Por eso se comprende la insistencia de los teólogos de la liberación en el tema de la 
oración. Porque sólo el que conscientemente vive una profunda experiencia de Dios puede 
vivir y llevar adelante el proyecto liberador sin desviarse ni a la derecha ni a la izquierda, es 
decir, sin caer en un espiritualismo desencarnado ni en una politización que adultere el 
mensaje de Jesús. No se cae en el espiritualismo desencarnado, porque se trata de la 
oración en el sentido explicado en estas páginas: la oración como experiencia que arranca 
de la experiencia de los pobres, de la solidaridad con ellos y del compromiso por su 
liberación. Pero, por otra parte, tampoco se cae en la politización del mensaje, porque la 
auténtica experiencia de Dios es lo que nos saca de nosotros mismos y nos convierte de la 
necesidad al deseo, es decir, nos arranca de nuestro afán de protagonismo y de nuestra 
eterna tentación por el poder, para hacernos siempre humildes servidores de los últimos de 
este mundo. 
¿liberación "versus" oración?

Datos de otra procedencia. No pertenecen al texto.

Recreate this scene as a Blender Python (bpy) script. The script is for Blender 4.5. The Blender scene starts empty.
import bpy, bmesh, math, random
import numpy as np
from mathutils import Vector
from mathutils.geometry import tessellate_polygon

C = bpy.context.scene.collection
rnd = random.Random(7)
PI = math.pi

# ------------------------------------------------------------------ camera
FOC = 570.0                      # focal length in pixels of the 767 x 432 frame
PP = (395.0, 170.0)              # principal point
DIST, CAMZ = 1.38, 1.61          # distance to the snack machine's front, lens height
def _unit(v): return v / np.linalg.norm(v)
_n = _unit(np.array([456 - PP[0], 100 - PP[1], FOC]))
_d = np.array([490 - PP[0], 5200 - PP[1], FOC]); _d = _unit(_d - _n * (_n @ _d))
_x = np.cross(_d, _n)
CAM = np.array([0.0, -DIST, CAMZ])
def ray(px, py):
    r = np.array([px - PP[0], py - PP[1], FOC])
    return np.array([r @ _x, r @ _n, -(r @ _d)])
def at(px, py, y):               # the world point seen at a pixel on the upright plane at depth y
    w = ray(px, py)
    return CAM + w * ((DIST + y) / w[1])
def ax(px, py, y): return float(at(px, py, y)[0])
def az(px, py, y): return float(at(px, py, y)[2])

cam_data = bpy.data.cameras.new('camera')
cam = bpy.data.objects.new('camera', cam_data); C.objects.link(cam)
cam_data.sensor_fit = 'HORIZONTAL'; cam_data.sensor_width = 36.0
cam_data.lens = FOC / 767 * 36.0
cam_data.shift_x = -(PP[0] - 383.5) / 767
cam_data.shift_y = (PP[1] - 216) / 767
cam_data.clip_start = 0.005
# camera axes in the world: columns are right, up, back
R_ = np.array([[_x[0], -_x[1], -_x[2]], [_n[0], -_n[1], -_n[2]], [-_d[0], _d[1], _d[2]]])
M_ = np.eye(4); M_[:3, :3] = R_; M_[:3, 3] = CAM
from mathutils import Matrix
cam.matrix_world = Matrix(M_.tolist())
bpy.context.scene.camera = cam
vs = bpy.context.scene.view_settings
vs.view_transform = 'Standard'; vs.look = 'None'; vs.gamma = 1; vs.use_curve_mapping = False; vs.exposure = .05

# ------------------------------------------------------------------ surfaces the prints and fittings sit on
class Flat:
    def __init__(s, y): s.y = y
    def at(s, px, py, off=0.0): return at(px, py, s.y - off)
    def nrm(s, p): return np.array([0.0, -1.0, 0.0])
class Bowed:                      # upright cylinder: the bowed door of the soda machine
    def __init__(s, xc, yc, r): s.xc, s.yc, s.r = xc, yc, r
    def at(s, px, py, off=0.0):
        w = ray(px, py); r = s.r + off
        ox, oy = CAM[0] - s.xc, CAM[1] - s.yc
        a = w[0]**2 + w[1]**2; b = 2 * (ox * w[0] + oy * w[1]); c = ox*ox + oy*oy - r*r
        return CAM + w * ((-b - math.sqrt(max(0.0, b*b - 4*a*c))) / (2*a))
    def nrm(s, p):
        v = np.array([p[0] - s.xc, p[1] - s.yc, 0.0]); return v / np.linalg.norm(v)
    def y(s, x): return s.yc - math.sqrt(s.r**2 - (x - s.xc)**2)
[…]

La respuesta es clara: no hay auténtica oración si no 
arranca ­de una manera u otra­ del proyecto liberador. Y a la inversa, no hay liberación 
verdadera si no arranca de una profunda experiencia de auténtica oración. Como se ha 
dicho muy bien, luchar con los pobres, hacer cuerpo con sus anhelos, es comulgar con 
Cristo pobre y vivir en su seguimiento. Esta perspectiva implica ser contemplativo en la 
liberación -contemplativus in liberatione­ y supone una nueva forma de buscar la santidad y 
la unión mística con Dios (L. Boff).